Aan het werken in een mannenwereld moest Annefleur niet heel erg wennen. „Het scheelt dat ik alleen maar broers heb, ik ben tussen de mannen opgegroeid. Daarnaast zat ik op de middelbare school in een jongensklas.” Voor haar collega’s bij Peekstok was het wel even omschakelen dat er een vrouwelijke medewerker in de werkplaats rondliep. Vooral de oudere garde moest daar wel even aan wennen, weet de student. „De jongere collega’s stonden er minder van te kijken.”
Gereedschap
De opleiding duurt officieel drie jaar. Annefleur rondt hem echter in twee jaar af. „We hebben veel vrijheid om de vakken in ons eigen tempo te volgen”, zegt ze. „Dat is mooi. Hoe sneller ik klaar ben, hoe beter. Laat mij maar werken.”

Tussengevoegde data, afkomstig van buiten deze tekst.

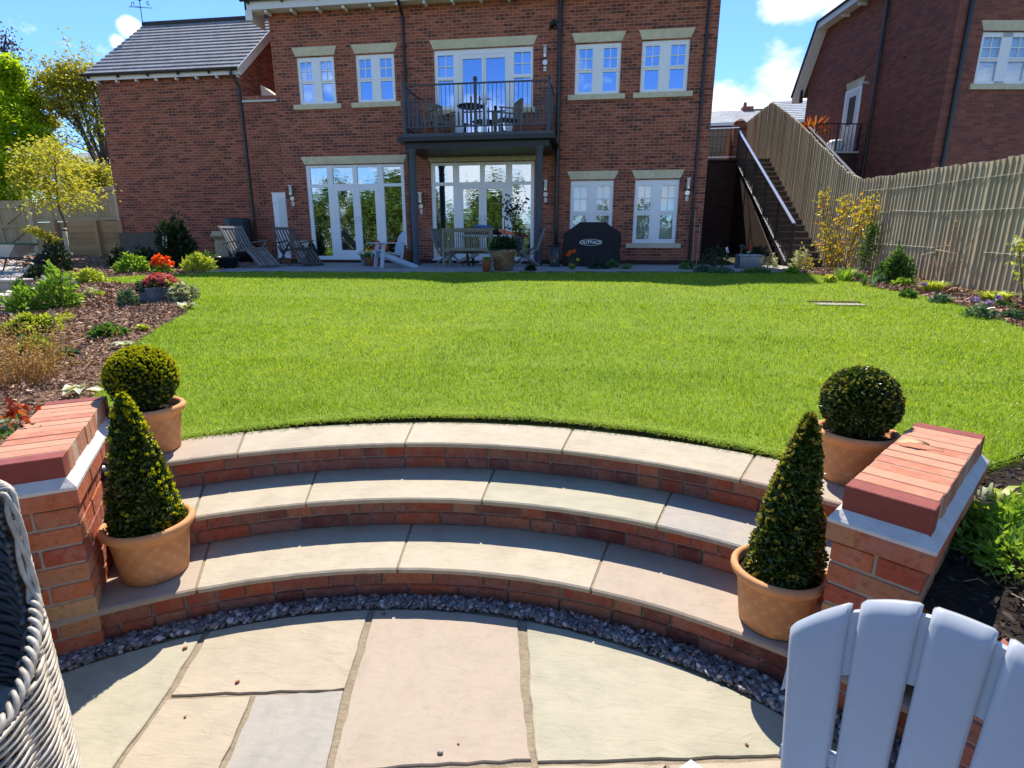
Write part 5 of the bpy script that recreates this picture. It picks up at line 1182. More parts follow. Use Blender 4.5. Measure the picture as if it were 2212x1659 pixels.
m = MB(); m.box(13.0, 13.9, 41.95, 42.0, 8.1, 9.0); wf = m.build('window', M['white_upvc'], fh2); m = MB(); m.quad((13.08, 41.94, 8.18), (13.82, 41.94, 8.18), (13.82, 41.94, 8.92), (13.08, 41.94, 8.92)); m.build('pane', M['blind_glass'], wf)
# ---------------------------------------------------------------- terrace paving and path
def grid_sheet(m, x0, x1, yfun0, yfun1, zf, nx=24, ny=5):
    b = len(m.v)
    for j in range(ny+1):
        for i in range(nx+1):
            x = x0+(x1-x0)*i/nx; y = yfun0(x)+(yfun1(x)-yfun0(x))*j/ny; m.v.append((x, y, zf(x, y)))
    for j in range(ny):
        for i in range(nx): k = b+j*(nx+1)+i; m.f.append((k, k+1, k+nx+2, k+nx+1)); m.m.append(0)
def ter_edge(x):
    T = [(-8.6, 11.0), (-6.9, 11.4), (-3.7, 11.45), (-1., 11.85), (2.2, 12.1), (4.2, 12.3)]
    return interp(T, x)
m = MB(); grid_sheet(m, -8.6, 4.9, ter_edge, lambda x: FY, lambda x, y: G(x, y)-.002); terrace = tag(m.build('terrace', M['joint_mortar']), kind='structure')
k = 0
for j in range(8):
    x = -8.6+(j % 3)*.2
    y0_ = 11.0+j*.6
    while x < 4.8:
        w = random.choice((.6, .6, .9)); x1 = min(x+w, 4.9); ya, yb = max(y0_, ter_edge((x+x1)/2)), min(y0_+.6, FY)
        if yb-ya > .08:
            m = MB(); m.add([(x+.006, ya+.006, G(x, ya)+.008), (x1-.006, ya+.006, G(x1, ya)+.008), (x1-.006, yb-.006, G(x1, yb)+.008), (x+.006, yb-.006, G(x, yb)+.008)], [(0, 1, 2, 3)]); b_ = m.v; m.quad(*[b_[0], b_[1], (b_[1][0], b_[1][1], b_[1][2]-.03), (b_[0][0], b_[0][1], b_[0][2]-.03)][::-1]); m.build('slab', M['paving_grey'], terrace)
        x = x1
pth = gpts([(0, 560), (75, 548), (62, 585), (30, 610), (40, 640), (20, 668), (0, 672)])
m = MB(); m.sheet(pth+[(pth[-1][0]-4, pth[-1][1]), (pth[0][0]-5, pth[0][1])], lambda x, y: G(x, y)+.012); tag(m.build('path', M['path_stone']), kind='structure')
# ---------------------------------------------------------------- left fence, retaining boards, gate
def up_to(u, v, y): p = onY(u, v, y); return p
FYL = 15.85
fx0, fx1 = onY(80, 478, FYL).x, onY(243, 404, FYL-.1).x
lf = thing('panel_fence', 'pale brown board fence on timber sleepers between the gate and the brick wing', 'fence', ((fx0+fx1)/2, FYL, 1.3))
ztop = lambda x: 2.80+(x-fx0)/(fx1-fx0)*.42; zbt = lambda x: 2.22+(x-fx0)/(fx1-fx0)*.06
m = MB(); x = fx0
while x < fx1: m.box(x, min(x+.136, fx1), FYL+random.uniform(0, .008), FYL+.03, zbt(x), ztop(x)+random.uniform(-.012, .012)); x += .14
m.build('boards', M['panel_wood'], lf)
m = MB(); m.beam((fx0, FYL-.02, zbt(fx0)+.03), (fx1, FYL-.02, zbt(fx1)+.03), .05, .10); m.build('rail', M['panel_wood'], lf)
m = MB(); m.beam((fx0+1.2, FYL-.025, ztop(fx0+1.2)-.03), (fx1, FYL-.025, ztop(fx1)+.0), .05, .14); m.build('top_rail', M['panel_wood'], lf)
m = MB(); m.box(fx1-.03, fx1+.10, FYL-.10, FYL+.04, 2.18, ztop(fx1)+.06); m.build('post', M['fence_wood'], lf)
m = MB(); x = fx0
while x < fx0+1.15: m.box(x, x+.136, FYL+.0, FYL+.03, 1.3, zbt(x)-.03); x += .14
m.build('lower_boards', M['panel_wood'], lf)
rt = thing('sleeper_wall', 'stack of reddish timber sleepers under the board fence', 'retaining wall', ((fx0+fx1)/2+.5, FYL-.1, 1.2))
m = MB(); z = 1.15
while z < 2.18: m.cbox(((fx0+1.15+fx1+.12)/2, FYL-.02, z+.09), (fx1+.12-fx0-1.15, .10, .178), ch=.008); z += .18
m.build('sleepers', M['sleeper_wood'], rt)
for u in (118, 208, 262): q = onY(u, 480, FYL-.1); m = MB(); m.box(q.x-.07, q.x+.07, FYL-.19, FYL-.072, 1.1, 2.24); m.build('post', M['sleeper_wood'], rt)
m = MB(); m.box(fx1+.12, fx1+1.75, FYL-.30, FYL-.20, 1.0, 1.86); m.build('dark_boards', M['teak_dark'], rt)
gx0, gx1 = onY(-6, 480, FYL-.05).x, onY(66, 480, FYL-.05).x
gt2 = thing('garden_gate', 'brown boarded garden gate with Z braces at the far left', 'gate', ((gx0+gx1)/2, FYL-.05, 1.25))
m = MB(); x = gx0
while x < gx1: m.box(x, min(x+.145, gx1), FYL-.03, FYL-.01, 1.30, 2.86); x += .15
m.build('boards', M['panel_wood'], gt2)
m = MB()
for z in (1.42, 2.02, 2.62): m.box(gx0, gx1, FYL-.065, FYL-.032, z, z+.11)
m.box(gx0+.05, gx0+.15, FYL-.062, FYL-.033, 1.3, 2.86)
m.beam((gx0+.2, FYL-.048, 1.5), (gx1-.15, FYL-.048, 2.02), .10, .03, (0, -1, 0)); m.beam((gx0+.2, FYL-.048, 2.1), (gx1-.15, FYL-.048, 2.62), .10, .03, (0, -1, 0)); m.build('braces', M['panel_wood'], gt2)
m = MB(); m.box(gx1, gx1+.16, FYL-.12, FYL+.04, 1.2, 2.90); m.build('post', M['fence_wood'], gt2)
m = MB(); m.box(gx0-1.5, gx0, FYL-.03, FYL, 1.3, 2.86); m.build('side_boards', M['panel_wood'], gt2)
for z in (1.5, 2.68): m = MB(); m.box(gx1-.32, gx1+.04, FYL-.075, FYL-.066, z-.02, z+.02); m.build('hinge', M['black_metal'], gt2)
# ---------------------------------------------------------------- trees
def grow(m, tips, p, d, r, L, lev, spread=.55, upb=.25, taper=.72, kids=(2, 3), segs=4, mids=None):
    pts = [Vector(p)]; rs = [r]; d = Vector(d).normalized()
    for i in range(segs):
        d = (d+Vector((random.gauss(0, .12), random.gauss(0, .12), random.gauss(0, .08)+upb*.08))).normalized(); pts.append(pts[-1]+d*L/segs); rs.append(r*(1-(1-taper)*(i+1)/segs))
    m.tube(pts, rs, 7 if lev > 1 else 5, cap=False)
    if mids is not None and lev <= 2: mids += pts[1:]
    if lev == 0: tips.append((pts[-1], d)); return
    for k in range(random.randint(*kids)):
        a = random.uniform(0, 6.28); o = d.orthogonal().normalized(); o = Matrix.Rotation(a, 3, d) @ o
        nd = (d+o*random.uniform(spread*.6, spread*1.5)+Vector((0, 0, upb))).normalized(); s = random.randint(max(1, segs-2), segs)
        grow(m, tips, pts[s], nd, rs[s]*.72, L*random.uniform(.62, .85), lev-1, spread, upb, taper, kids, segs, mids)
def leaf_cloud(name, par, centres, n, spread, L, Wd, mat, up=.3, droop=0., flat=1.):
    c = np.array([tuple(q) for q in centres]); k = RNG.integers(0, len(c), n); P = c[k]+RNG.normal(size=(n, 3))*np.array([spread, spread, spread*flat])
    D = rdir(n); D[:, 2] = D[:, 2]*.6-droop; N = rdir(n); N[:, 2] = np.abs(N[:, 2])+up
    V, F = leaves_np(P, D, nrm(N), RNG.uniform(.7, 1.3, n)*L, RNG.uniform(.7, 1.3, n)*Wd); return npmesh(name, V, F, M[mat], par)
def blob_pts(n, c, r, sq=(1, 1, 1), hollow=.45):
    d = rdir(n); rr = r*(hollow+(1-hollow)*RNG.uniform(size=n)**.5); return np.array(c)+d*rr[:, None]*np.array(sq)
# bright maple at the far left
pm = onY(-20, 455, 23); tr = thing('maple_tree', 'bright lime green tree at the left edge behind the garden gate', 'tree', (pm.x, 23, G(pm.x, 23)))
random.seed(3); m = MB(); tips = []; grow(m, tips, (pm.x, 23, G(pm.x, 23)-.1), (0, 0, 1), .2, 2.2, 3, .6, .3); m.build('trunk', M['bark'], tr, True)
cs = []
for u, v, r in ((5, 190, .9), (40, 215, .8), (-10, 260, 1.2), (35, 280, 1.1), (60, 260, .6), (10, 330, 1.2), (45, 345, .8), (-5, 400, 1.2), (30, 405, .7), (20, 160, .6), (-70, 230, 1.6), (-90, 330, 1.8), (75, 300, .4)):
    cs.append(blob_pts(26, onY(u, v, 23+random.uniform(-1, 1)), r*.9))
leaf_cloud('crown', tr, np.concatenate(cs), 15000, .17, .17, .15, 'leaf_maple', .5, .15)
# big tree with bare branches showing
pb = onY(226, 415, 24); bt = thing('oak_tree', 'tall tree with dark forked branches and yellow green leaves beside the brick wing', 'tree', (pb.x, 24, G(pb.x, 24)))
m = MB(); tips = []; mids = []; random.seed(11)
b0 = Vector((pb.x, 24, G(pb.x, 24)-.1)); fork = onY(222, 355, 24)
m.tube([b0, b0.lerp(fork, .5)+Vector((.03, 0, 0)), fork], [.26, .22, .2], 9)
for (u, v, r) in ((160, 250, .11), (120, 330, .07), (140, 190, .10), (215, 225, .11), (195, 165, .1), (100, 290, .06), (235, 250, .1), (170, 215, .09), (232, 180, .08)):
    e = onY(u, v, 24+random.uniform(-1.5, 1.5)); st = fork.lerp(b0, random.uniform(0, .25)); mid = st.lerp(e, .5)+Vector((0, 0, -.25)); P = [st, st.lerp(mid, .5)+Vector((.05, 0, -.1)), mid, mid.lerp(e, .5)+Vector((random.uniform(-.1, .1), 0, .05)), e]
    m.tube(P, [r, r*.85, r*.7, r*.5, r*.3], 6)
    for k in range(9):
        t = random.uniform(.35, 1); q = st.lerp(e, t) if t > .5 else st.lerp(mid, t*2); dirn = (e-st).normalized()+Vector((random.gauss(0, .6), random.gauss(0, .6), random.gauss(.15, .5))); grow(m, tips, q, dirn, r*.28, random.uniform(.6, 1.2), 2, .6, .1, .6, (2, 3), 3, mids)
m.build('trunk', M['bark_grey'], bt, True)
tp = [t[0] for t in tips]; top_c = np.concatenate([blob_pts(18, onY(u, v, 24), r) for u, v, r in ((120, 165, .5), (155, 150, .45), (190, 165, .5), (95, 185, .4), (140, 190, .5), (175, 200, .45), (90, 215, .35), (215, 190, .4), (130, 230, .3), (105, 260, .3))])
leaf_cloud('crown', bt, list(tp)+[tuple(x) for x in top_c]*4, 9500, .17, .14, .09, 'leaf_oak', .3, .1)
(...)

Tijdens het dagdeel dat ze op het Hoornbeeck College te vinden is, krijgt ze vakken zoals materiaalleer, polytechniek –een combinatie van natuurkunde en wiskunde–, bedrijfsleer, Nederlands, burgerschap, godsdienst en verspanen. Dat laatste vak is het meest praktisch, zegt Annefleur. „We lopen dan af en toe naar de techniekhal van het Hoornbeeck College en De Swaef. Maar op school zijn we vooral theoretisch bezig. De praktijk van het vak leren we op onze werkplekken.” Omdat de opleiding op het Hoornbeeck in Rotterdam per leerjaar gemiddeld maar drie studenten telt, volgt ze het merendeel van de lessen samen met studenten van bijvoorbeeld de opleiding werktuigbouwkunde.
Discussie
De studente koos er bewust voor allround verspaner aan het Hoornbeeck College te volgen. Ze wist namelijk dat de opleiding in Rotterdam goed bekendstond. „Daarnaast is het fijn dat het een reformatorisch mbo is. We krijgen bijvoorbeeld bij het vak burgerschap handvatten aangereikt over hoe je het christen-zijn kunt uitdragen op de werkvloer.” Wel merkt ze dat ze het uitkomen voor het christen-zijn vooral in de prakijk leert. „Maar het is wel goed dat we tijdens de lessen soms met elkaar over bepaalde onderwerpen in discussie gaan. Dan leer je je in de ander in te leven en je eigen standpunt te verwoorden. Dat is leerzaam.”
De eerstvolgende jaren ziet ze zichzelf nog wel bij Peekstok werken. „Ik zou in de toekomst nog wel willen doorgroeien; CAD/CAM-programmeur lijkt me bijvoorbeeld wel wat. Dan houd je je bezig met het programmeren van het werk dat de machine moet uitvoeren. En misschien ga ik over een aantal jaar nog wel de opleiding verspaningstechnologie (mbo, niveau 4) volgen. Wie weet.”
serie
Speciale studies
Serie over jongeren die een niet-alledaagse studie volgen. Zo’n studie waarvan mensen zich afvragen: Wat kun je daar eigenlijk mee? Deel 7: Annefleur Verhoeven (18) uit Hendrik-Ido-Ambacht studeert allround verspaner aan het Hoornbeeck College in Rotterdam.